# Aim of the task:
Reproduce the listing verbatim.

# Supplied material:
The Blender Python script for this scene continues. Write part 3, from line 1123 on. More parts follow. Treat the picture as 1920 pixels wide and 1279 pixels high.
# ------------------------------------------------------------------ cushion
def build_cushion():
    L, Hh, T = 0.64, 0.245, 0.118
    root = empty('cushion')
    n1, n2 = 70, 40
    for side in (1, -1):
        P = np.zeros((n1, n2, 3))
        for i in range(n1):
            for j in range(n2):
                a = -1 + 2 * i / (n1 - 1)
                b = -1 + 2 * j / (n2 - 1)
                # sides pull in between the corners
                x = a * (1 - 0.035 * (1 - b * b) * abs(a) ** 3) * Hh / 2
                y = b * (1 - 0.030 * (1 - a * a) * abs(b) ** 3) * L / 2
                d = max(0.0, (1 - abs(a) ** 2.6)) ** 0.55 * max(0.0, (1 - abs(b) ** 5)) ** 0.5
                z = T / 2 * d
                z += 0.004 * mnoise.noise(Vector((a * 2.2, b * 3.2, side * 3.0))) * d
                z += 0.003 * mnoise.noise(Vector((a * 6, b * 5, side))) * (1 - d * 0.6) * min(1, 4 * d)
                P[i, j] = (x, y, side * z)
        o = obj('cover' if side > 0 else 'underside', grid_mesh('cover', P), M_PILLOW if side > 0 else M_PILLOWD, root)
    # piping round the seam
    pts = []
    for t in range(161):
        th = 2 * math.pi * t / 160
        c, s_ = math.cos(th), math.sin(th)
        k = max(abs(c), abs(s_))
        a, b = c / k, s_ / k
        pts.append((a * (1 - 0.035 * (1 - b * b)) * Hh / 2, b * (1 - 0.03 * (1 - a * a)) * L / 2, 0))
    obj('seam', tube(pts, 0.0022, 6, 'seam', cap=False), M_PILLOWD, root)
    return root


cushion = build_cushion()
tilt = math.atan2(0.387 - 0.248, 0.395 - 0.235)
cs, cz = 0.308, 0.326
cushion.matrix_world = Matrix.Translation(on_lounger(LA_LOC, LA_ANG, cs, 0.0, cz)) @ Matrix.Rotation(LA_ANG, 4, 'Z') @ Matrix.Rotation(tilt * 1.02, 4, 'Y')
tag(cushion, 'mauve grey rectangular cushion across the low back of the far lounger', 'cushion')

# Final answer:
The Blender Python script for this scene continues. Write part 3, from line 1123 on. More parts follow. Treat the picture as 1920 pixels wide and 1279 pixels high.
# ------------------------------------------------------------------ cushion
def build_cushion():
    L, Hh, T = 0.64, 0.245, 0.118
    root = empty('cushion')
    n1, n2 = 70, 40
    for side in (1, -1):
        P = np.zeros((n1, n2, 3))
        for i in range(n1):
            for j in range(n2):
                a = -1 + 2 * i / (n1 - 1)
                b = -1 + 2 * j / (n2 - 1)
                # sides pull in between the corners
                x = a * (1 - 0.035 * (1 - b * b) * abs(a) ** 3) * Hh / 2
                y = b * (1 - 0.030 * (1 - a * a) * abs(b) ** 3) * L / 2
                d = max(0.0, (1 - abs(a) ** 2.6)) ** 0.55 * max(0.0, (1 - abs(b) ** 5)) ** 0.5
                z = T / 2 * d
                z += 0.004 * mnoise.noise(Vector((a * 2.2, b * 3.2, side * 3.0))) * d
                z += 0.003 * mnoise.noise(Vector((a * 6, b * 5, side))) * (1 - d * 0.6) * min(1, 4 * d)
                P[i, j] = (x, y, side * z)
        o = obj('cover' if side > 0 else 'underside', grid_mesh('cover', P), M_PILLOW if side > 0 else M_PILLOWD, root)
    # piping round the seam
    pts = []
    for t in range(161):
        th = 2 * math.pi * t / 160
        c, s_ = math.cos(th), math.sin(th)
        k = max(abs(c), abs(s_))
        a, b = c / k, s_ / k
        pts.append((a * (1 - 0.035 * (1 - b * b)) * Hh / 2, b * (1 - 0.03 * (1 - a * a)) * L / 2, 0))
    obj('seam', tube(pts, 0.0022, 6, 'seam', cap=False), M_PILLOWD, root)
    return root


cushion = build_cushion()
tilt = math.atan2(0.387 - 0.248, 0.395 - 0.235)
cs, cz = 0.308, 0.326
cushion.matrix_world = Matrix.Translation(on_lounger(LA_LOC, LA_ANG, cs, 0.0, cz)) @ Matrix.Rotation(LA_ANG, 4, 'Z') @ Matrix.Rotation(tilt * 1.02, 4, 'Y')
tag(cushion, 'mauve grey rectangular cushion across the low back of the far lounger', 'cushion')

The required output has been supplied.